U.S. and Afghan officials say it is unclear whether the recent violence was born out of anger over the war in Iraq or hope that the U.S. military would be less able to respond to continued hostility in Afghanistan while a fresh war raged in the Gulf.
U.S. military officials, however, downplayed the recent attacks, saying levels of resistance remain roughly normal.
"We have had ambushes before and will probably have them again," said Col. Roger King, the U.S. military spokesman in Afghanistan. "I would be reluctant to characterize this as a surge."
He did, however, say of the attacks: "This helps paint the picture for future operations."
The attack raised to 28 the number of combat deaths among the coalition forces in Afghanistan, King said. An additional 34 have died in accidents or from other causes.
Still, the government of President Hamid Karzai is taking the threats seriously, say officials in Kabul, and will shortly make public information revealed by enemy fighters captured in recent weeks.

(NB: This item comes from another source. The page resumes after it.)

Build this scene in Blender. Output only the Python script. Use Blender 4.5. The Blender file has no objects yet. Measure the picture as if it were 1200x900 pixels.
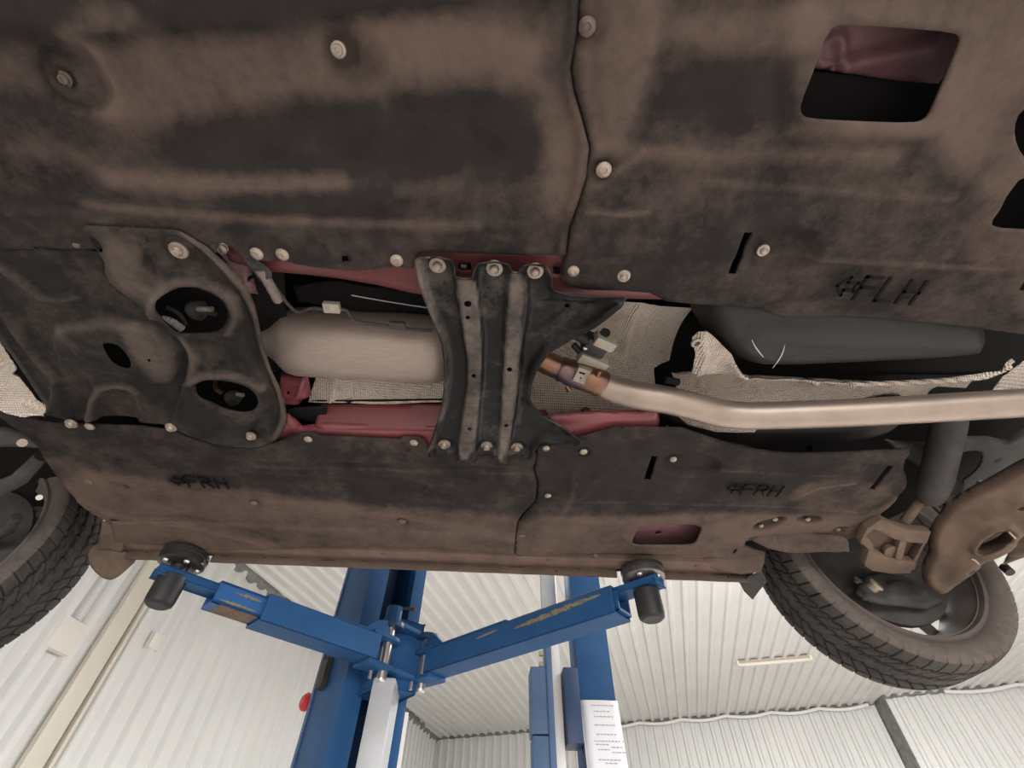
# Underside of a red car on a blue two-post lift in a metal-clad workshop.
# Metres throughout, floor at z = 0, the lens stands 1.3 m above it.
import bpy, bmesh, math, random
import numpy as np
from mathutils import Vector, Matrix
from mathutils.geometry import delaunay_2d_cdt

random.seed(7)
S = bpy.context.scene
COL = S.collection
ZC = 1.3                                    # height of the lens above the floor

# ------------------------------------------------------------------ camera
RCAM = np.array([[0.99809199, -0.06122283, 0.0080093],
                 [0.05151476, 0.75418367, -0.65463977],
                 [0.03403841, 0.65380331, 0.75589855]])   # rows: right, down, forward
FPX = 545.0                                 # focal length in pixels of the 1200 x 900 photograph
cam_data = bpy.data.cameras.new('camera')
cam_data.sensor_width = 36.0
cam_data.lens = FPX / 1200.0 * 36.0
cam_data.clip_start = 0.02
cam = bpy.data.objects.new('camera', cam_data)
COL.objects.link(cam)
cm = Matrix.Identity(4)
for i in range(3):
    cm[i][0] = RCAM[0, i]
    cm[i][1] = -RCAM[1, i]
    cm[i][2] = -RCAM[2, i]
cm.translation = (0, 0, ZC)
cam.matrix_world = cm
S.camera = cam

# ------------------------------------------------------------------ light
S.view_settings.view_transform = 'Standard'
S.view_settings.look = 'None'
S.view_settings.gamma = 1.0
S.view_settings.exposure = 0.08
S.cycles.max_bounces = 8
S.cycles.diffuse_bounces = 5
S.cycles.sample_clamp_indirect = 6.0
world = bpy.data.worlds.new('world')
S.world = world
world.use_nodes = True
world.node_tree.nodes['Background'].inputs[0].default_value = (0.80, 0.88, 1.0, 1)
world.node_tree.nodes['Background'].inputs[1].default_value = 0.25


def area(name, loc, target, sx, sy, power, color=(1, 0.99, 0.985)):
    d = bpy.data.lights.new(name, 'AREA')
    d.shape = 'RECTANGLE'
    d.size, d.size_y, d.energy, d.color = sx, sy, power, color
    o = bpy.data.objects.new(name, d)
    COL.objects.link(o)
    o.location = loc
    o.rotation_euler = (Vector(target) - Vector(loc)).to_track_quat('-Z', 'Y').to_euler()
    return o


# rows of tubes under the ceiling, and daylight through the open gate behind the photographer
area('unseen_ceiling_tubes', (-1.2, -2.4, 4.1), (-1.2, -2.4, 0), 1.2, 4.0, 80)
area('unseen_ceiling_tubes', (2.8, -1.8, 4.1), (2.8, -1.8, 0), 1.2, 5.0, 230)
area('unseen_ceiling_tubes', (0.8, 4.6, 4.1), (1.6, 4.9, 0), 2.0, 0.8, 60)
area('unseen_ceiling_tubes', (2.8, 4.5, 4.1), (3.2, 5.2, 0), 1.6, 0.8, 400)  # added out of view above the car to brighten the far ceiling
area('unseen_ceiling_tubes', (6.4, 3.2, 4.1), (6.6, 3.6, 0), 2.5, 1.0, 350)
area('gate_daylight', (0.9, -6.6, 1.9), (0.6, 0.6, 1.6), 6.0, 2.4, 420)


# ------------------------------------------------------------------ geometry helpers
def ray(u, v):
    return RCAM.T @ np.array([u - 600.0, v - 450.0, FPX])


def W(u, v, h):
    """world point at height h above the lens for a sight line measured in the photograph"""
    d = ray(u, v)
    d = d * (h / d[2])
    return Vector((d[0], d[1], d[2] + ZC))


def WY(u, v, y):
    d = ray(u, v)
    d = d * (y / d[1])
    return Vector((d[0], d[1], d[2] + ZC))


def V(x, y, h):
    return Vector((x, y, h + ZC))


class Frame:
    """a plane in the world with its own 2-D axes; n looks down towards the viewer below"""

    def __init__(s, o, ex, ey):
        s.o = Vector(o)
        s.ex = Vector(ex).normalized()
        s.ey = (Vector(ey) - s.ex * Vector(ey).dot(s.ex)).normalized()
        s.n = s.ex.cross(s.ey)
        if s.n.dot(Vector((0, 0, ZC)) - s.o) < 0:
            s.n = -s.n

    def px(s, u, v):
        d = Vector(ray(u, v))
        o = Vector((0, 0, ZC))
        t = (s.o - o).dot(s.n) / d.dot(s.n)
        p = o + d * t - s.o
        return (p.dot(s.ex), p.dot(s.ey))

    def pts(s, l):
        return [s.px(*p) for p in l]

    def world(s, a, b, h=0.0):
        return s.o + s.ex * a + s.ey * b + s.n * h


def flat(h):
    return Frame(V(0, 0, h), (1, 0, 0), (0, 1, 0))


def tilt(p, q, r):
    a, b, c = W(*p), W(*q), W(*r)
    return Frame(a, b - a, c - a)


def chaikin(p, n=1, closed=True):
    p = [tuple(q) for q in p]
    for _ in range(n):
        o = []
        m = len(p)
        for i in range(m if closed else m - 1):
            a, b = p[i], p[(i + 1) % m]
            o.append(tuple(a[k] * .75 + b[k] * .25 for k in range(len(a))))
            o.append(tuple(a[k] * .25 + b[k] * .75 for k in range(len(a))))
        if not closed:
            o = [p[0]] + o + [p[-1]]
        p = o
    return p


def resample(p, step):
    o = []
    m = len(p)
    for i in range(m):
        a, b = np.array(p[i]), np.array(p[(i + 1) % m])
        L = np.linalg.norm(b - a)
        k = max(1, int(math.ceil(L / step)))
        for j in range(k):
            o.append(tuple(a + (b - a) * j / k))
    return o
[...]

"We are investigating where are they coming from, how they are financed, and what their motivations are," says Omar Samad, Afghan Foreign Ministry spokesman. "We are going directly to the source."

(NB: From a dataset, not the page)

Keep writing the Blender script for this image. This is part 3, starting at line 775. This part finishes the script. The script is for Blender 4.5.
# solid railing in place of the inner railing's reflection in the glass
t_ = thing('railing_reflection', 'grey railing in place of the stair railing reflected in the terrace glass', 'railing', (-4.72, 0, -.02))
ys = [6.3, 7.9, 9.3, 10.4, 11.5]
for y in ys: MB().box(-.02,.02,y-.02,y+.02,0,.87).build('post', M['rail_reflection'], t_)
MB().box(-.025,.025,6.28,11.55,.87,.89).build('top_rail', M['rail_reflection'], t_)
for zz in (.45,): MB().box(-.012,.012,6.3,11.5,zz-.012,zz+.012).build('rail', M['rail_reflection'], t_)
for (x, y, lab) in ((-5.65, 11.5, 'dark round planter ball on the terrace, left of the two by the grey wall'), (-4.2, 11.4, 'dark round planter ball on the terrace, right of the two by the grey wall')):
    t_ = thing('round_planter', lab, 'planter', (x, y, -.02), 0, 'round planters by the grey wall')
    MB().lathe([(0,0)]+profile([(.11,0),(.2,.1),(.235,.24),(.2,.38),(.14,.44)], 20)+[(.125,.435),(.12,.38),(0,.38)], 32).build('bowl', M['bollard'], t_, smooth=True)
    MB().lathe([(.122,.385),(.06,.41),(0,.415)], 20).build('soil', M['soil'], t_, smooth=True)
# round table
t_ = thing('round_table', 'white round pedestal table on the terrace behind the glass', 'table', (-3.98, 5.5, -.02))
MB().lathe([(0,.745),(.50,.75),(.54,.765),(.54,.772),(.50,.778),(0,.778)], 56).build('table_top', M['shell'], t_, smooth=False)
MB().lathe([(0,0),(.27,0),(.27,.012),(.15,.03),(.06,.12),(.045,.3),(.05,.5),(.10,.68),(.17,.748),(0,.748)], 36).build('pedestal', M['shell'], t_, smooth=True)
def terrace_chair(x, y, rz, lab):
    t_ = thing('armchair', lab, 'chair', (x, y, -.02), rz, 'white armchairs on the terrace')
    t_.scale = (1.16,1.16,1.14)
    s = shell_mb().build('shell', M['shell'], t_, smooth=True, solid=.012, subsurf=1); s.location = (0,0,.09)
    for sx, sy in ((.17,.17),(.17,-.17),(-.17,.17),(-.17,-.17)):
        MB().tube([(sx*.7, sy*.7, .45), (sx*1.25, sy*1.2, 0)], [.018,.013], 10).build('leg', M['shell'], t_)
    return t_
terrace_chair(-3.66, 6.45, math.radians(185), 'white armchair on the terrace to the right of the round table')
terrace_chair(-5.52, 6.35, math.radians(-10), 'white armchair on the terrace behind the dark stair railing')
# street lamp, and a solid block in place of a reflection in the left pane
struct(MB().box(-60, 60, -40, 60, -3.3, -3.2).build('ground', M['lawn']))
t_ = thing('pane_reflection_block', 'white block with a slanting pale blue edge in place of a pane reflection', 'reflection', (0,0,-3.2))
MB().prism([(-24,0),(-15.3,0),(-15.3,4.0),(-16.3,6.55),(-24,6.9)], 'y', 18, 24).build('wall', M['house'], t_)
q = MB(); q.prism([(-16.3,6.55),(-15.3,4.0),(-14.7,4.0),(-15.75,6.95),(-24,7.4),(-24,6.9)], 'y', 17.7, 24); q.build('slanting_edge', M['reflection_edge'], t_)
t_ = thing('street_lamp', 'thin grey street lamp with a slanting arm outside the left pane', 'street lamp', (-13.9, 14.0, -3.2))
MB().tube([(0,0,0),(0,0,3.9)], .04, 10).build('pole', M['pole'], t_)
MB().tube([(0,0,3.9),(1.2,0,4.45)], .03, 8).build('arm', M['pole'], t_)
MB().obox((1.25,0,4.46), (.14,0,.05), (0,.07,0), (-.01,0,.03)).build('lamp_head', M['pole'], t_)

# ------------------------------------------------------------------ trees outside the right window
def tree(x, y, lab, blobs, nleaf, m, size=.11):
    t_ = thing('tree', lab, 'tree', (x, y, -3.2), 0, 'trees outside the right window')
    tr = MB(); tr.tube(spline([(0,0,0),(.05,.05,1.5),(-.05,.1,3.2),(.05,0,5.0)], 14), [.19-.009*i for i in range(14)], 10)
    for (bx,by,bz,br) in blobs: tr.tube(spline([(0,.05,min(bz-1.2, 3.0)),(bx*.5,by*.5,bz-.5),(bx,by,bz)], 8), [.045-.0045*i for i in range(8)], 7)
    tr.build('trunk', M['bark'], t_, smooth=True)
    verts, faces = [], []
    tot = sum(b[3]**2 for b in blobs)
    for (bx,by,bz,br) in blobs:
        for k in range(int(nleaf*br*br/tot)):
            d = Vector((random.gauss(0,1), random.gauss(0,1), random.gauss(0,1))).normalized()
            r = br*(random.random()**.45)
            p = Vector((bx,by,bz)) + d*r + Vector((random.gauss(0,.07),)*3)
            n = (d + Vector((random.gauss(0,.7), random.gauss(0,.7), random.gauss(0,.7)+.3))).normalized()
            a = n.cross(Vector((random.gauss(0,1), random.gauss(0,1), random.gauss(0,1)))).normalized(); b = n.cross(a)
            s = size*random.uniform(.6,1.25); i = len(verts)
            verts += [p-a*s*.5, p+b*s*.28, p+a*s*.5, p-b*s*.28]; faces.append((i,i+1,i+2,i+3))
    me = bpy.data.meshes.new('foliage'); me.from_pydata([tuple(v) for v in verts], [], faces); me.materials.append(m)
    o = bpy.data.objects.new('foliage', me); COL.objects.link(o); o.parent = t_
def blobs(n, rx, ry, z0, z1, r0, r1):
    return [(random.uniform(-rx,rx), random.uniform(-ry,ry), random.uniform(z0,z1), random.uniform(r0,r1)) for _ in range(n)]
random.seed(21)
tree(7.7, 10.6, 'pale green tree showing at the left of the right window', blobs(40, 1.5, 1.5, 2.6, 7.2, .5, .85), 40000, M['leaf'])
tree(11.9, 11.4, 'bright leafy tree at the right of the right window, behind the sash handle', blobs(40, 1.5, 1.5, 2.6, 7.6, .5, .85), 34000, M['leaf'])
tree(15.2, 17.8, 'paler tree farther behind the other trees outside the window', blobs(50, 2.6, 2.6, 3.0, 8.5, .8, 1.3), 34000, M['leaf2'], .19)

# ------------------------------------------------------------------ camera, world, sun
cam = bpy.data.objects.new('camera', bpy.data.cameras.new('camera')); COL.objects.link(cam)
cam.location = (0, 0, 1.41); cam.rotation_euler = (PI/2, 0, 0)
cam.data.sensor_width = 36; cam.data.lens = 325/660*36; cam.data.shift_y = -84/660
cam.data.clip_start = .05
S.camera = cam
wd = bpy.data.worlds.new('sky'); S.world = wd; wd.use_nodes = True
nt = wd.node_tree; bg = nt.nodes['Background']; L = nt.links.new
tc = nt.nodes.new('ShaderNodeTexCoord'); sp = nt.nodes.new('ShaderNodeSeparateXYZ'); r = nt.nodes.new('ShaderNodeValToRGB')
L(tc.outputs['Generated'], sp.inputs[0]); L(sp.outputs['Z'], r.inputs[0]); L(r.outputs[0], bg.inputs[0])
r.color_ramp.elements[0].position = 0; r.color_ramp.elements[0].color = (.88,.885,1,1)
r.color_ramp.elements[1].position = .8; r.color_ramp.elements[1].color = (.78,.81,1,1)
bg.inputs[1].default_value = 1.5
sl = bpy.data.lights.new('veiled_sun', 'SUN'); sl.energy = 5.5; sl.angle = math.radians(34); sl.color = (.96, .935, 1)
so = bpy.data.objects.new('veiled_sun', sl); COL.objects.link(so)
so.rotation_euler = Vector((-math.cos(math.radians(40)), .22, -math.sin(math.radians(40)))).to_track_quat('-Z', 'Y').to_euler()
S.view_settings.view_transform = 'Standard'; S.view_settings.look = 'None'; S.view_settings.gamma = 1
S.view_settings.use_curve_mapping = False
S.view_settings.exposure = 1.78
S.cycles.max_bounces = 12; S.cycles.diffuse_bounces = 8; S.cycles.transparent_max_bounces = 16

Afghan forces yesterday engaged in fierce fighting with Taliban forces reportedly connected to Munguia's death in the nearby town of Khakrez, according to U.S. and Afghan officials.
The latest incidents follow a spate of recent attacks in the southern provinces of Kandahar, Paktika, and Nangahar. Both Afghan and coalition soldiers came under attack, resulting in the deaths of about half a dozen Afghan soldiers, authorities say. Those attacked helped prompt the March 20 launch of a massive operation, code named Valiant Strike in Kandahar, which is the largest U.S.-led mission in Afghanistan since Operation Anaconda a year earlier.
The southeastern town of Jalalabad, meanwhile, has been rocked by a string of bomb attacks and the delivery of "night letters," pro-Taliban pamphlets distributed under the cover of darkness that urge locals to rise up against the U.S.-backed Afghan government and to kill U.S. soldiers.
Senior Taliban commander Mulla Dadullah, interviewed by telephone last week by the BBC's Pashtu language service, said Taliban forces were regrouping under Mullah Mohammed Omar to drive "Jews and Christians, all foreign crusaders" from Afghanistan. Attacks would increase in the near future, Dadullah said.
Concerns grew in neighboring Pakistan as well, with officials saying they were receiving fresh intelligence that terrorist groups are planning attacks.
Observers say the U.S. government needs to recognize that a confluence of issues could lead to further violence and possibly destabilize both Pakistan and Afghanistan in the coming weeks or months. Not least is the issue that people here generally oppose the invasion of Iraq and think the United States is targeting fellow Muslims.
Pakistani officials also fear that the United States again will desert the region ― as it did following the Afghan war in the 1980s to oust Soviet invaders ― once al-Qaida leaders such as Osama bin Laden are captured or if the campaign in Iraq drags on.
Afghan officials, meanwhile, worry that the slow pace of reconstruction in their shattered country is stirring resentment among the poor.
"In this context," says analyst Khalid Mehmood of Pakistan's Institute of Regional Studies, "the Taliban and the people who share their world view are more likely to increase their resistance, and this is exactly what is happening."